> [Stated task] Count the lines below that contain "Write". Give only the number.

> [Records]
- - - - -

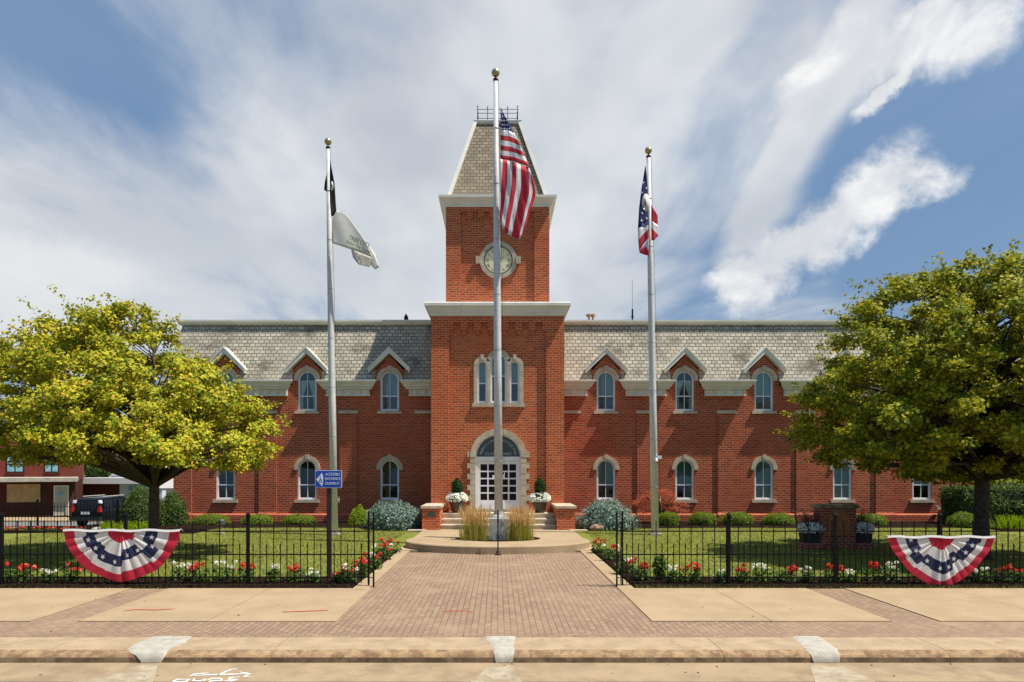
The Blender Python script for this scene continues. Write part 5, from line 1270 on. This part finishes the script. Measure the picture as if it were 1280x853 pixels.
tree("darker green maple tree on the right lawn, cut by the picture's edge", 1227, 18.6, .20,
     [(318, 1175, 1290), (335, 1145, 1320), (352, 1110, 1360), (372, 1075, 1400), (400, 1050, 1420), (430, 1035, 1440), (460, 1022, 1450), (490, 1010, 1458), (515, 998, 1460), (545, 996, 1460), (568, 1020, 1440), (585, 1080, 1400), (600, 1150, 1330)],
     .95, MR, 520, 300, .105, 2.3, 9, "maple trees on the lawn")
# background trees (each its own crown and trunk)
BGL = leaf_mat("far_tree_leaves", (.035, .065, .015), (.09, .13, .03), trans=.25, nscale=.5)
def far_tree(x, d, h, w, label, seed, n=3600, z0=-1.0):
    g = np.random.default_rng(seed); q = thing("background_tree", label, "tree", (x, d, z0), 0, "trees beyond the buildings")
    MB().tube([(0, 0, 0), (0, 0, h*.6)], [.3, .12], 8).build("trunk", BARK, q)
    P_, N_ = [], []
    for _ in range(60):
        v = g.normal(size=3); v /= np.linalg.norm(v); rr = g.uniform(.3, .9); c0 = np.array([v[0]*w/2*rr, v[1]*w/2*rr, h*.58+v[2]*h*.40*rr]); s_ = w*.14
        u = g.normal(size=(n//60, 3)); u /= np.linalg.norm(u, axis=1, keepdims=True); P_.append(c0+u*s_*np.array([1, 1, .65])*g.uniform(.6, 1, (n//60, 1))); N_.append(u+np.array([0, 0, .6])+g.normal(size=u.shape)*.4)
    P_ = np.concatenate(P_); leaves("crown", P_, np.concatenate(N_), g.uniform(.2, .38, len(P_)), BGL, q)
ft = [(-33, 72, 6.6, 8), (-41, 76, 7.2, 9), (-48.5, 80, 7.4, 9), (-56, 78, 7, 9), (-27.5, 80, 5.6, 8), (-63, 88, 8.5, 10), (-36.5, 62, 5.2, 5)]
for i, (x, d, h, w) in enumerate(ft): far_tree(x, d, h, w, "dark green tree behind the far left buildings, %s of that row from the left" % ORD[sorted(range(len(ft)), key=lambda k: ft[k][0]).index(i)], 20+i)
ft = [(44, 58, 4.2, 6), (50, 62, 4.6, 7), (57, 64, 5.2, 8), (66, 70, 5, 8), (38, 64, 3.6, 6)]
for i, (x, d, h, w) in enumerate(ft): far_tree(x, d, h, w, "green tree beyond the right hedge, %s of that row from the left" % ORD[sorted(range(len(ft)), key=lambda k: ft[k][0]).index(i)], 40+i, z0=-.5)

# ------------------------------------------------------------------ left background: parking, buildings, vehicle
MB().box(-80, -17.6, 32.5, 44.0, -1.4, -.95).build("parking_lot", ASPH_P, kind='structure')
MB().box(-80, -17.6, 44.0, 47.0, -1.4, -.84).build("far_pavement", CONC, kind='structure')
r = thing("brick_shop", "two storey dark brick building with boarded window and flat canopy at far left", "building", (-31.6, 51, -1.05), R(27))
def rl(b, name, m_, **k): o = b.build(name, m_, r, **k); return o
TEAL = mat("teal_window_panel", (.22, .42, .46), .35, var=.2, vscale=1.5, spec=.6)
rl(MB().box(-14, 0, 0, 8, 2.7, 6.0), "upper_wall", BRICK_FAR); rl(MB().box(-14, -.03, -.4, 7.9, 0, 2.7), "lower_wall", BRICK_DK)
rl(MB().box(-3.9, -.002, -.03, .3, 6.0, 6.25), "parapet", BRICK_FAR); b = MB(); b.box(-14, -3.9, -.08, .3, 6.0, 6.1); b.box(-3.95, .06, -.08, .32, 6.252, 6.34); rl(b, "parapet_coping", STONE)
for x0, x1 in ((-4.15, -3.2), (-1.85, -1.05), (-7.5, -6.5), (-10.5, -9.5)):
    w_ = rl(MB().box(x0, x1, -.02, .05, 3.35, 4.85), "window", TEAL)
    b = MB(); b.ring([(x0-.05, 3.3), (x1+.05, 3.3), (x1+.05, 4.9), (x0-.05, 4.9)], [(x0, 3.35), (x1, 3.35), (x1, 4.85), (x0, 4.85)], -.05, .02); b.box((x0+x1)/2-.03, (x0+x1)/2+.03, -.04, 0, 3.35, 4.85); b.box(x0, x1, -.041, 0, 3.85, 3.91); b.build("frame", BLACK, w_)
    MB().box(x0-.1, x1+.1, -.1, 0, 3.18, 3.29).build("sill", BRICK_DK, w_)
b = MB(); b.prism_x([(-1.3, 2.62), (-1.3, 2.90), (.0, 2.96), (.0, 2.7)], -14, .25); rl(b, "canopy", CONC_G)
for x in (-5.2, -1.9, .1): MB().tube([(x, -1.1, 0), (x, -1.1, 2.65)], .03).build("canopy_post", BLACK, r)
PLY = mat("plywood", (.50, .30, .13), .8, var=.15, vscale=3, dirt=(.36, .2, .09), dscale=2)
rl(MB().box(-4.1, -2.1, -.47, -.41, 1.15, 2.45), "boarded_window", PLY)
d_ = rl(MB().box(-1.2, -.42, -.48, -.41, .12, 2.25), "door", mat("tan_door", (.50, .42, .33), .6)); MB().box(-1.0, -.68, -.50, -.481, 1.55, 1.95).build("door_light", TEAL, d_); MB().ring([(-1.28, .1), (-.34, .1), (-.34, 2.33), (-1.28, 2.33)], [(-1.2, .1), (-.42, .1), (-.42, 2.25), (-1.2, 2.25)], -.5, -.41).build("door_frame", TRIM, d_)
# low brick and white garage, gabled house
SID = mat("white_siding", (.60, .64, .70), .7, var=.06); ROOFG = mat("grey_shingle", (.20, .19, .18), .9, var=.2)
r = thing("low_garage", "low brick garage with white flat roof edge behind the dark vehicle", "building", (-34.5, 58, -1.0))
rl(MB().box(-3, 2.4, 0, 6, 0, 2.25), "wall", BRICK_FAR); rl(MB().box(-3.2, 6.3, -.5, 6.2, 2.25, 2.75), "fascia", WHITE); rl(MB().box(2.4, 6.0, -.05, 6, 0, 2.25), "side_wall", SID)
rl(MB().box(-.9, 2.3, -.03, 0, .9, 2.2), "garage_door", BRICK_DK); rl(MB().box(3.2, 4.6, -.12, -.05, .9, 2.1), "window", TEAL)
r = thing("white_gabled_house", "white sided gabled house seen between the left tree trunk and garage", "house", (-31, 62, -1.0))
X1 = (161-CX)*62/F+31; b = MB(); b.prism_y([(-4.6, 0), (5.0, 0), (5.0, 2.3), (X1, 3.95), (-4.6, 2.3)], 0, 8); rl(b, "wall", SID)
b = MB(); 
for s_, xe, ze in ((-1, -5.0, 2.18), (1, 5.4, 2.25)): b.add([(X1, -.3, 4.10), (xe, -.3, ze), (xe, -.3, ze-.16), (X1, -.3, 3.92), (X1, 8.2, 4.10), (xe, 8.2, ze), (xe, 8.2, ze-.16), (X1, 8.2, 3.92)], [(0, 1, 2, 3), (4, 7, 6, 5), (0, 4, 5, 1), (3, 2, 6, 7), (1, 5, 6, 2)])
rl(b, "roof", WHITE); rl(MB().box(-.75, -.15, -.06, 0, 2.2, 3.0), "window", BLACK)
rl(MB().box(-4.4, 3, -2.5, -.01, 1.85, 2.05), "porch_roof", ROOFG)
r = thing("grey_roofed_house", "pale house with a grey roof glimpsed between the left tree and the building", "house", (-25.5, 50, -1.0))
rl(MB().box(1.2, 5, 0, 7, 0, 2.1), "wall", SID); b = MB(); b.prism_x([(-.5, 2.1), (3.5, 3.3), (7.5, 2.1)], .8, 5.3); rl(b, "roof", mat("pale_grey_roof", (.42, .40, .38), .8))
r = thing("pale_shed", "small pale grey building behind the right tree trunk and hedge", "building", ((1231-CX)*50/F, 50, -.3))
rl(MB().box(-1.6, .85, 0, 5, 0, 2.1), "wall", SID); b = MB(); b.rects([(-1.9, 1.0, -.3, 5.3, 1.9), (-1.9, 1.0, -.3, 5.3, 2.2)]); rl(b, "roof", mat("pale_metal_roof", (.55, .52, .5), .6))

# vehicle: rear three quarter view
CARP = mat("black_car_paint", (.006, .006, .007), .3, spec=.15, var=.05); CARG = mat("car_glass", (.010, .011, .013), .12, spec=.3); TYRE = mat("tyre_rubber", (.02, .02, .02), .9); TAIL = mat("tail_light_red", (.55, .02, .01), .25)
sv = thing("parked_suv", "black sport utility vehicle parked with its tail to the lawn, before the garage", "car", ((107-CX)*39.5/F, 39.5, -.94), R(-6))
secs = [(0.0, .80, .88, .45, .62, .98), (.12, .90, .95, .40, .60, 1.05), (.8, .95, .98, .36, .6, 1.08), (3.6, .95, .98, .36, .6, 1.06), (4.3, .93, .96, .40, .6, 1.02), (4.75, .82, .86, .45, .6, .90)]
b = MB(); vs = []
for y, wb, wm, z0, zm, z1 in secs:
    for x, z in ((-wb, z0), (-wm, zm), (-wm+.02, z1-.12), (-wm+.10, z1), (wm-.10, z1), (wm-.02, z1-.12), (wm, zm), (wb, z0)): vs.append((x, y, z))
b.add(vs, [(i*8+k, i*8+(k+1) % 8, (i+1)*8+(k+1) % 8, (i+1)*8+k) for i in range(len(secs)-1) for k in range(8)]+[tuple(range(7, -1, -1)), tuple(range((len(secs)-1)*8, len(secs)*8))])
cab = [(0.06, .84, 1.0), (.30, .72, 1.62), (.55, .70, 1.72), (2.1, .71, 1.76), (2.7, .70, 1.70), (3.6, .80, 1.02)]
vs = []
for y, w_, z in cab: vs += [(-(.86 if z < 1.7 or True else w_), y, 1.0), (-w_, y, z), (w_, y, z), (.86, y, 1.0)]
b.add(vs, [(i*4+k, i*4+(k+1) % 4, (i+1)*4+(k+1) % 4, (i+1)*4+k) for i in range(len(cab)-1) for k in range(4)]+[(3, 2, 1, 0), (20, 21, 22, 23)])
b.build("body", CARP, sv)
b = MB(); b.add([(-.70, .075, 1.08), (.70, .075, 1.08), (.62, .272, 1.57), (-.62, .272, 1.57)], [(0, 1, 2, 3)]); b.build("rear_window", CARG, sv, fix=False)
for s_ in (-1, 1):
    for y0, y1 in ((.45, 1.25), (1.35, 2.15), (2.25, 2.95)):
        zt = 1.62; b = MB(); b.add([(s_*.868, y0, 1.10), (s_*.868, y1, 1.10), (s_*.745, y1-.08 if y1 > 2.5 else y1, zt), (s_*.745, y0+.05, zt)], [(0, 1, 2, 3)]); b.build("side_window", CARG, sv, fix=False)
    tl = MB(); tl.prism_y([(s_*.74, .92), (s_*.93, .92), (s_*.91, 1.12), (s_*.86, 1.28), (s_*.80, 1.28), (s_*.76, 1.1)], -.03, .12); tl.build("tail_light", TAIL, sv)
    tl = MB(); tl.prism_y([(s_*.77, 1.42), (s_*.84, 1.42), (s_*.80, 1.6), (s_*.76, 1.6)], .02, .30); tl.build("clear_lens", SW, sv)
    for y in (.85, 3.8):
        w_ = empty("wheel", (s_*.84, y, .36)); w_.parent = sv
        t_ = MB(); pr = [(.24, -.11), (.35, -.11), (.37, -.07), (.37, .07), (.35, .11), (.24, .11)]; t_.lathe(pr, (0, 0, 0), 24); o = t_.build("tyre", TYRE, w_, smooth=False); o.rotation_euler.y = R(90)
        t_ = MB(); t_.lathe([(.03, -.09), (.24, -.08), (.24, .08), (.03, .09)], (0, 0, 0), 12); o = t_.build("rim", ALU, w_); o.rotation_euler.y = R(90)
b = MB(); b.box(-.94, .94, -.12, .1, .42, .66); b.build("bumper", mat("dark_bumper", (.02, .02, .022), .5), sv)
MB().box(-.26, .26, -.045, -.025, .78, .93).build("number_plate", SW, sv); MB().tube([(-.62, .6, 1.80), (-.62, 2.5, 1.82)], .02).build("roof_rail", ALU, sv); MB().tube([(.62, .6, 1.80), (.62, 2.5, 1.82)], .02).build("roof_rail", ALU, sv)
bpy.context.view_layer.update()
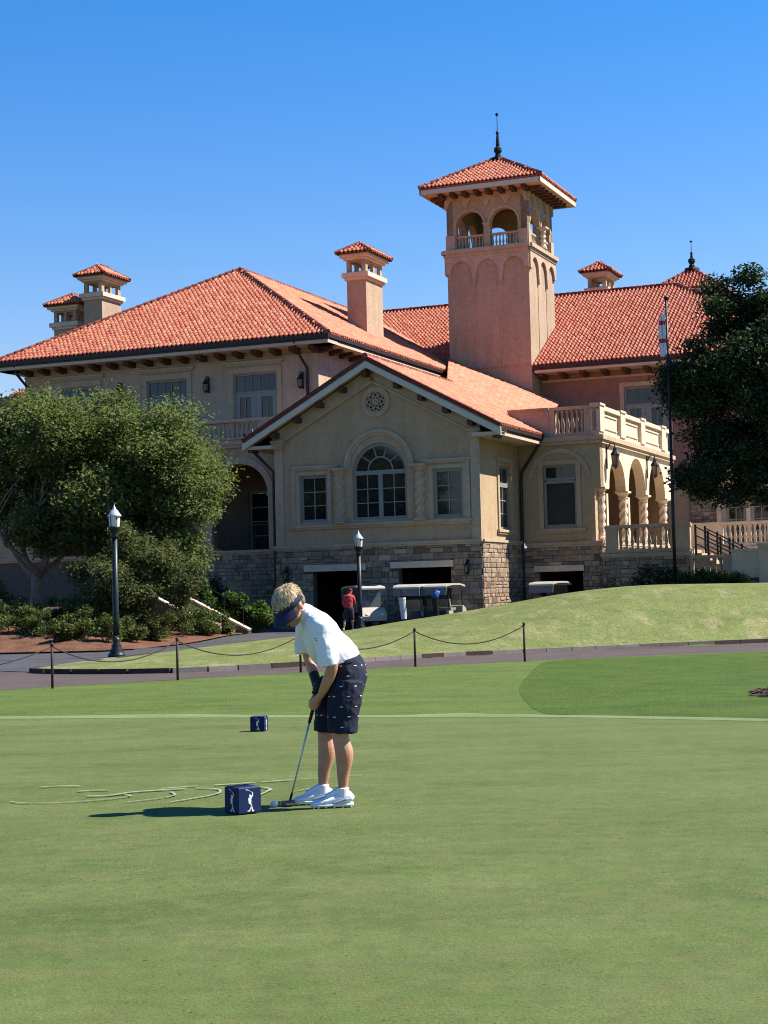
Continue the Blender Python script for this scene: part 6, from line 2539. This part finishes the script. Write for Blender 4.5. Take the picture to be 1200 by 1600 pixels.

- - - - -

> [Correct output] 2